■ THE REQUEST
Using the records below, copy exactly the part that opens with the line holding "Reconstruct this image" and closes with the line holding "scene.render.resolution_x = 1024;", minus the pictures.

──────── DATASET RECORDS

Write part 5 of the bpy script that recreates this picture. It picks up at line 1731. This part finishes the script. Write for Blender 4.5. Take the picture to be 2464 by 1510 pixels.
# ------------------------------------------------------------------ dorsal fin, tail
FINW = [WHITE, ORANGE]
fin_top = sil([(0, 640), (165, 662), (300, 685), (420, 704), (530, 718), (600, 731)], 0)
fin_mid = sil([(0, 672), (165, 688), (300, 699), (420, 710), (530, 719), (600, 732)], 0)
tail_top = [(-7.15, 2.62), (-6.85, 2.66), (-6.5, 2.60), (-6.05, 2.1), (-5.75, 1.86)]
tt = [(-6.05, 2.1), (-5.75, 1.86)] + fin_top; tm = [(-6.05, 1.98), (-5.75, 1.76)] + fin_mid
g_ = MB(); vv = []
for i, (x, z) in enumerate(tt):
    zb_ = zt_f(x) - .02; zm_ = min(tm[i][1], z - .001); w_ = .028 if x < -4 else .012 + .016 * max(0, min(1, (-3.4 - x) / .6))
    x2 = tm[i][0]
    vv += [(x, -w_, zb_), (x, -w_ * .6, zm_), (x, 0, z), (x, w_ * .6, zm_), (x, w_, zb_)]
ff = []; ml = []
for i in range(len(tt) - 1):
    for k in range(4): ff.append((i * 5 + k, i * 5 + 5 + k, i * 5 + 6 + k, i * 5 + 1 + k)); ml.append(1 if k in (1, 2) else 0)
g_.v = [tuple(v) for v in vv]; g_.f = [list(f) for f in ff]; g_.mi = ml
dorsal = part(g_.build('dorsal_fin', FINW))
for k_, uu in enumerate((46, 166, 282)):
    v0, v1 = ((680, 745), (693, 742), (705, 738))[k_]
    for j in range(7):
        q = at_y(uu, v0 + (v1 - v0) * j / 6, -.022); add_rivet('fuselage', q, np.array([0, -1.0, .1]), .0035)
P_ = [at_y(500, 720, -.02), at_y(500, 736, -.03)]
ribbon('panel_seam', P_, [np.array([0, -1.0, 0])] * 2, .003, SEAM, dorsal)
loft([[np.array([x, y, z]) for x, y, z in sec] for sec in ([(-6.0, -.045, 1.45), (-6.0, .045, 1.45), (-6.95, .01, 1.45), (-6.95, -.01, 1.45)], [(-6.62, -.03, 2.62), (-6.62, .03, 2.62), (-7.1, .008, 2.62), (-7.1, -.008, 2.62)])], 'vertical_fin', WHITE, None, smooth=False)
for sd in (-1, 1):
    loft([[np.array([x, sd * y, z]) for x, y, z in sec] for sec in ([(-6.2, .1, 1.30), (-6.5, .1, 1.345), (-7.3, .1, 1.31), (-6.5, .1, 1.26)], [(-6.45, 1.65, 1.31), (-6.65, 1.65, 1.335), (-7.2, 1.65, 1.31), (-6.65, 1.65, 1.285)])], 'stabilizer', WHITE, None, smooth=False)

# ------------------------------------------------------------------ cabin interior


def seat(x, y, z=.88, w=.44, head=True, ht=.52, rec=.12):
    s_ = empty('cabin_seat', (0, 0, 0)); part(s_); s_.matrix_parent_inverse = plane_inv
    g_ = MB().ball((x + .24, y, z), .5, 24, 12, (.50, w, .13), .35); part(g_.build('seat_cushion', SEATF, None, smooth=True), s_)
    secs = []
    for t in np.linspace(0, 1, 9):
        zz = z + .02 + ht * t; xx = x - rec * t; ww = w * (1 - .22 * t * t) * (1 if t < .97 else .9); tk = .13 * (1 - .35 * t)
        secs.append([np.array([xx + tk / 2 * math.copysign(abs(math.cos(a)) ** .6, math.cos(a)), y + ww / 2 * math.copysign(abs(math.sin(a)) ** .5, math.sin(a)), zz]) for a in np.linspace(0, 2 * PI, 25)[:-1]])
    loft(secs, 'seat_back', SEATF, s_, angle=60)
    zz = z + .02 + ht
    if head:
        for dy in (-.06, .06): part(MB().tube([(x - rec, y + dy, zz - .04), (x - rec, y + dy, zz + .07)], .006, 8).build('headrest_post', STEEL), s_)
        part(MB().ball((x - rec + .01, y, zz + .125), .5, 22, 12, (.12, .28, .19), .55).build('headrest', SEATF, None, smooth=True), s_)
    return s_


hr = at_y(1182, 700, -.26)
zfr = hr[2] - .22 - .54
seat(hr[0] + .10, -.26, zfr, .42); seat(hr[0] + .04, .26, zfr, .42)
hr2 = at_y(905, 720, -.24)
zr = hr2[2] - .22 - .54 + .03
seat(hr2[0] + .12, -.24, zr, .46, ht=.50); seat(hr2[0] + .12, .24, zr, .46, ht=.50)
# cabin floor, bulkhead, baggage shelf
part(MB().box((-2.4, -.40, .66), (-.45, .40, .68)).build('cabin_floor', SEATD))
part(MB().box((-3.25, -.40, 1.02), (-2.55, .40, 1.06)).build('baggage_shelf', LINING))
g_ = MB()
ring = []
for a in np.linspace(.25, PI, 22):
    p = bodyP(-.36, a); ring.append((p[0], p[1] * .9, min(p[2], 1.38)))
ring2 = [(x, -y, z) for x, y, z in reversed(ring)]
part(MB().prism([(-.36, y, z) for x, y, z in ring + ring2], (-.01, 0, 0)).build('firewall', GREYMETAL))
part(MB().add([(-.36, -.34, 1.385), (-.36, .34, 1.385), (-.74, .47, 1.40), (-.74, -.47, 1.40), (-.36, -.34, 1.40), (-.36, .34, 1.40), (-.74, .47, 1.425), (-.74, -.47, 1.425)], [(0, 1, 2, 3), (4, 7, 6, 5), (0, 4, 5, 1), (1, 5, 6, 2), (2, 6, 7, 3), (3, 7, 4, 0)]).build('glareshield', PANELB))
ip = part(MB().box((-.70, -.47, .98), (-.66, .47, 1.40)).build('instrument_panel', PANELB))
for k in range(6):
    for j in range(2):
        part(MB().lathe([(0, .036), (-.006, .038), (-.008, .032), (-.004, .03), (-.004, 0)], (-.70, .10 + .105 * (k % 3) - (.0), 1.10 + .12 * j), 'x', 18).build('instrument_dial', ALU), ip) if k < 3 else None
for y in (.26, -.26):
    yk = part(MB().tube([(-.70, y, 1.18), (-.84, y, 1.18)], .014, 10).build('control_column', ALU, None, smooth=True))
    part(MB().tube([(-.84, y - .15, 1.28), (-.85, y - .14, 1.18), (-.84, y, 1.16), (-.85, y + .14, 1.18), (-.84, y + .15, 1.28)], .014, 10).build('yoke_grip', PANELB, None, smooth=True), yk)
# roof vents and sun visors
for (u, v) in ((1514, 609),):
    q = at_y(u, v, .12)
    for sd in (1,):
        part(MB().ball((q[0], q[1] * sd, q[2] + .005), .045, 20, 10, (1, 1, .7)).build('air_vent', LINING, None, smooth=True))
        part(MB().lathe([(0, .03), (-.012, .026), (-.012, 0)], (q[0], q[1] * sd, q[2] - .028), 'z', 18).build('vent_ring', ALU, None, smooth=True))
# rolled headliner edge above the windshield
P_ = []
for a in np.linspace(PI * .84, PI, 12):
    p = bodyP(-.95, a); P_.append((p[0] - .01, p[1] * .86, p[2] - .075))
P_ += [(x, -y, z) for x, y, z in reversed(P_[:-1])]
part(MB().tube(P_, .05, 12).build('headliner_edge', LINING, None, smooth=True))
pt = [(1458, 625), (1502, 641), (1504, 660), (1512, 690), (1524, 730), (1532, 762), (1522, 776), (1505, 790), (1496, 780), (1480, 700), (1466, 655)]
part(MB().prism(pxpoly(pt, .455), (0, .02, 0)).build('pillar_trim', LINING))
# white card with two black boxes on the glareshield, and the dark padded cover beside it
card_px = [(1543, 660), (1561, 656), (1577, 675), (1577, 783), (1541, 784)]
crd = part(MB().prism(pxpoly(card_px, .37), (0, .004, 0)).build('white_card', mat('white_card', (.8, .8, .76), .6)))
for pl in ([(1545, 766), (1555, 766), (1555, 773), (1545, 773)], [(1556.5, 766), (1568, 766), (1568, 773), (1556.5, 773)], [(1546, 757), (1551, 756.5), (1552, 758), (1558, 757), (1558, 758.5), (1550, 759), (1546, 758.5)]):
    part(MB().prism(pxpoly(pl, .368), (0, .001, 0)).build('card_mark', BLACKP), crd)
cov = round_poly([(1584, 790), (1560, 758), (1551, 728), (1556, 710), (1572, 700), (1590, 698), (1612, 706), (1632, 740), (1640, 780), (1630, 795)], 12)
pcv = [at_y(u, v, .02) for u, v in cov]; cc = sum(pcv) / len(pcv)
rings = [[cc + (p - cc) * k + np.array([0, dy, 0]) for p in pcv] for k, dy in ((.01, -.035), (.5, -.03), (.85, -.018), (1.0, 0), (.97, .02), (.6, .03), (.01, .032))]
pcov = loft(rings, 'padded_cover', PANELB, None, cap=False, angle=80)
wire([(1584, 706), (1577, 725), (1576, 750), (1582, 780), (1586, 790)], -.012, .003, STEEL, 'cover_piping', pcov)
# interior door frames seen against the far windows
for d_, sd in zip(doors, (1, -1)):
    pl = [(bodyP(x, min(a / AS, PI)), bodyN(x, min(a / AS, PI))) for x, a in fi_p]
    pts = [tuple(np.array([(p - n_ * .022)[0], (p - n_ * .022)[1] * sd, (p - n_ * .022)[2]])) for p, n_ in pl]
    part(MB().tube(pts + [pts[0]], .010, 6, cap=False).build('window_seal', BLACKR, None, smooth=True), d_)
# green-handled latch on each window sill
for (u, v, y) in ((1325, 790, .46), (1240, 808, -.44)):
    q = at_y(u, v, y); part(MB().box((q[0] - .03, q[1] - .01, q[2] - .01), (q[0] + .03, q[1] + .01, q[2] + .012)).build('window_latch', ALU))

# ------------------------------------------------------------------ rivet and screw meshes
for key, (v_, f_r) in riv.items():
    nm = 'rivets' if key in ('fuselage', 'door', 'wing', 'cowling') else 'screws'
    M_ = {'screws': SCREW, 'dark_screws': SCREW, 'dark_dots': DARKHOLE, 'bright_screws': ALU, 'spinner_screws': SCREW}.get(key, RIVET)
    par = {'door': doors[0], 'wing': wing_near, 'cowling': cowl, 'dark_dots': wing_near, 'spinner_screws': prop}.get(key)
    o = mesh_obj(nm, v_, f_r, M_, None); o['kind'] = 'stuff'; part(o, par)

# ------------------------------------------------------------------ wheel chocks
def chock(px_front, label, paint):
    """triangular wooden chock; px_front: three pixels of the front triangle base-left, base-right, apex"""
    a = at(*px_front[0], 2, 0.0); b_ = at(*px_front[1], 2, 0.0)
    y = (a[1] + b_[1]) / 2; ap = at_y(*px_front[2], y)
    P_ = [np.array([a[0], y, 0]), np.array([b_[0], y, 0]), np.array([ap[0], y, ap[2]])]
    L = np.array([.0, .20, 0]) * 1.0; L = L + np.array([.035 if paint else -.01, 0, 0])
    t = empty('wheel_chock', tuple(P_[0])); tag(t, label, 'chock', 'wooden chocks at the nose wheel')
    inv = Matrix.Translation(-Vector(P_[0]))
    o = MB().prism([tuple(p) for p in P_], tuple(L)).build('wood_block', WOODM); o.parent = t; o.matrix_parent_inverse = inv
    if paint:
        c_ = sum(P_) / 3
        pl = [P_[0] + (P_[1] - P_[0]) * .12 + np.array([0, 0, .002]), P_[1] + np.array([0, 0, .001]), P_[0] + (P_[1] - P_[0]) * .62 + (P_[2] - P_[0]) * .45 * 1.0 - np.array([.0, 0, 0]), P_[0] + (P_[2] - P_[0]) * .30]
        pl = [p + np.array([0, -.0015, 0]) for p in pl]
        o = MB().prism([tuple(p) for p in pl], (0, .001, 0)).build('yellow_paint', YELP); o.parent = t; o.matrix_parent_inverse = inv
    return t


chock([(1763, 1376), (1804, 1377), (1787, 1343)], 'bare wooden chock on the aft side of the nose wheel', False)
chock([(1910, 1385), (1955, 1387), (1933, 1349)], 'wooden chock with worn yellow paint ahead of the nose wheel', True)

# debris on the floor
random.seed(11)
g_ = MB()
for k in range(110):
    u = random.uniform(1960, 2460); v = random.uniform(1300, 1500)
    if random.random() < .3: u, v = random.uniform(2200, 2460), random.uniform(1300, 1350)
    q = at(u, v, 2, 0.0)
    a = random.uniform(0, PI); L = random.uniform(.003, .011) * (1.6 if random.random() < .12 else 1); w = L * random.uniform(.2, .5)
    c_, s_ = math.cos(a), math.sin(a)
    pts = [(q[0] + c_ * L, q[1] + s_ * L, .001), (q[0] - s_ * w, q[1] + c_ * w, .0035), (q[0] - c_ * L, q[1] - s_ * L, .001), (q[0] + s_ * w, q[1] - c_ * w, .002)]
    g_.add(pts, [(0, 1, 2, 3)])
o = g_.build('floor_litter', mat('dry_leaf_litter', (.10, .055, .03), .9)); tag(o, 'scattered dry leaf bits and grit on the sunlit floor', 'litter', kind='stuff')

────────────────
──────── DATASET RECORDS

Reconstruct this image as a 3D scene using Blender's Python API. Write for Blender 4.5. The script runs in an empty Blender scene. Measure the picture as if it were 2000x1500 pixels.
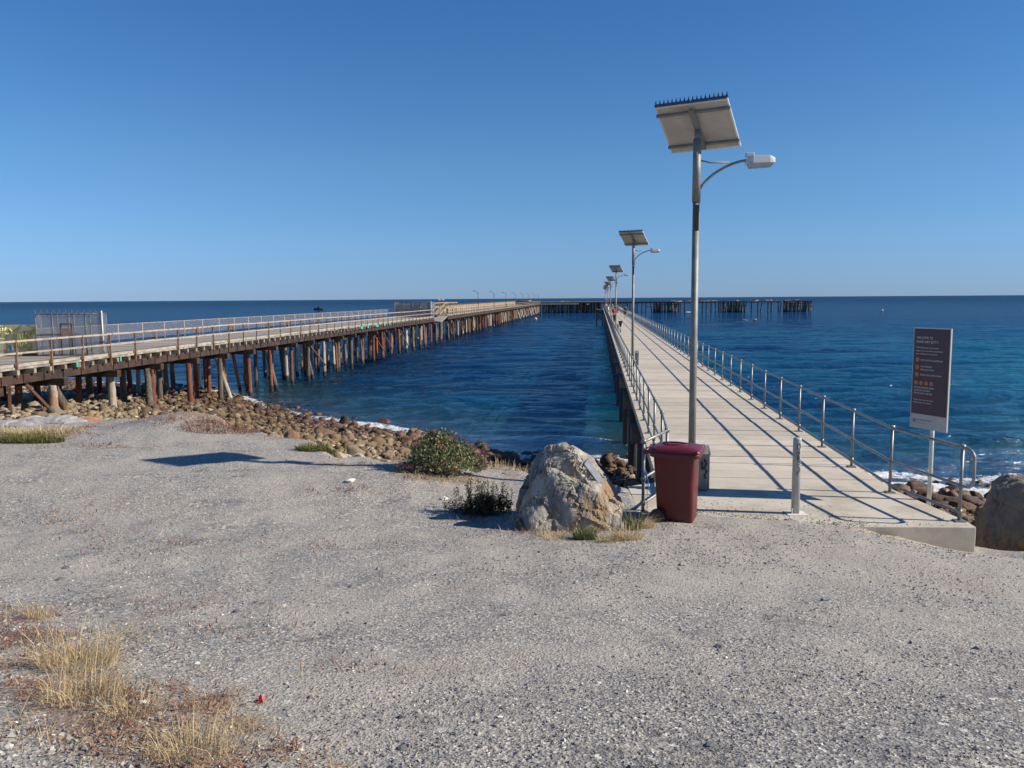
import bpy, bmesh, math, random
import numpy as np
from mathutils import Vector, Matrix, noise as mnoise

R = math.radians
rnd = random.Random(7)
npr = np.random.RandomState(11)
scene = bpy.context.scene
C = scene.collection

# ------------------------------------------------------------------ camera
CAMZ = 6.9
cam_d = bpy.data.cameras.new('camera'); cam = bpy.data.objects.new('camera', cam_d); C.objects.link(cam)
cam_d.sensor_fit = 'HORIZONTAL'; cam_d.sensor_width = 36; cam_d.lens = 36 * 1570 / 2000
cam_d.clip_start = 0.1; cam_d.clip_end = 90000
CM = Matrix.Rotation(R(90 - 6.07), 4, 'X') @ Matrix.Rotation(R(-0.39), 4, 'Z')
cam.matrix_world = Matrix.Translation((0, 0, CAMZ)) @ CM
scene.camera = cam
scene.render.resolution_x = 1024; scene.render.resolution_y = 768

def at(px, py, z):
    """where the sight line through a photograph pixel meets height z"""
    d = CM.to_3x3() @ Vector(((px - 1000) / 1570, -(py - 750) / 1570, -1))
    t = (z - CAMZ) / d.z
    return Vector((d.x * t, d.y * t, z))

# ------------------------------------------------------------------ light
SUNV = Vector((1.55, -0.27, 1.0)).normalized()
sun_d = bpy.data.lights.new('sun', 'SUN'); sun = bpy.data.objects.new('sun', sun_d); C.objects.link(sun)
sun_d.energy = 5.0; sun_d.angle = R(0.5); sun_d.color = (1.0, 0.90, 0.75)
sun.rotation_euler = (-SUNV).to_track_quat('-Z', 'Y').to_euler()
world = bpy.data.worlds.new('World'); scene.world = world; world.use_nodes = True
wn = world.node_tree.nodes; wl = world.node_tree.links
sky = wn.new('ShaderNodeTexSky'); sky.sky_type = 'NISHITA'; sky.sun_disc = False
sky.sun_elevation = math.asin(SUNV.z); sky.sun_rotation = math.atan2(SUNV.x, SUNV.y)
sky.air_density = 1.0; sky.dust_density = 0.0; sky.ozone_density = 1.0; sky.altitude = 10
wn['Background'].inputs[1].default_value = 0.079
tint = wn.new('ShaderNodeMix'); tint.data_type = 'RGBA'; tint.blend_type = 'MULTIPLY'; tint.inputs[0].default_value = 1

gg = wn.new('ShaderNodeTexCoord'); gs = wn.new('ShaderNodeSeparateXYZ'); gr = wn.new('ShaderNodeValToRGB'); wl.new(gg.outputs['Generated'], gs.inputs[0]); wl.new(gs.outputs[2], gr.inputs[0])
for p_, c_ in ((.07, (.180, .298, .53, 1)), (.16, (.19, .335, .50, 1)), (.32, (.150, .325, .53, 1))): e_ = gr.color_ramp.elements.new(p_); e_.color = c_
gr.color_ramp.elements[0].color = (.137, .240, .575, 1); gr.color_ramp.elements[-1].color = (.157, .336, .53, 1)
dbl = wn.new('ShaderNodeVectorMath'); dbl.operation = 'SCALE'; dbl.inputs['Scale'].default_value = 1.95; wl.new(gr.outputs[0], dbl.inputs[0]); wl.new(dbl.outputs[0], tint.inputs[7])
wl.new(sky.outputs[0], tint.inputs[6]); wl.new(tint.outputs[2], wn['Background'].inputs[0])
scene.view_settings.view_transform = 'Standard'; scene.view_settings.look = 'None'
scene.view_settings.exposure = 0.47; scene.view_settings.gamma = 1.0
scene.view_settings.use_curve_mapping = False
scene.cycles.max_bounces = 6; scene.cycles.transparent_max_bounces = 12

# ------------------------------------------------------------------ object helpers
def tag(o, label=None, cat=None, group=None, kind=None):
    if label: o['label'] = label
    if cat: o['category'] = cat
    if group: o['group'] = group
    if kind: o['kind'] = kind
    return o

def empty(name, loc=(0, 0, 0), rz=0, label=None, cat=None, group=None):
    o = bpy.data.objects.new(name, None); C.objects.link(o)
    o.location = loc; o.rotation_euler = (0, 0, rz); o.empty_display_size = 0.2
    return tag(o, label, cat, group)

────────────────

■ THE COMPLETED TASK
Reconstruct this image as a 3D scene using Blender's Python API. Write for Blender 4.5. The script runs in an empty Blender scene. Measure the picture as if it were 2000x1500 pixels.
import bpy, bmesh, math, random
import numpy as np
from mathutils import Vector, Matrix, noise as mnoise

R = math.radians
rnd = random.Random(7)
npr = np.random.RandomState(11)
scene = bpy.context.scene
C = scene.collection

# ------------------------------------------------------------------ camera
CAMZ = 6.9
cam_d = bpy.data.cameras.new('camera'); cam = bpy.data.objects.new('camera', cam_d); C.objects.link(cam)
cam_d.sensor_fit = 'HORIZONTAL'; cam_d.sensor_width = 36; cam_d.lens = 36 * 1570 / 2000
cam_d.clip_start = 0.1; cam_d.clip_end = 90000
CM = Matrix.Rotation(R(90 - 6.07), 4, 'X') @ Matrix.Rotation(R(-0.39), 4, 'Z')
cam.matrix_world = Matrix.Translation((0, 0, CAMZ)) @ CM
scene.camera = cam
scene.render.resolution_x = 1024; scene.render.resolution_y = 768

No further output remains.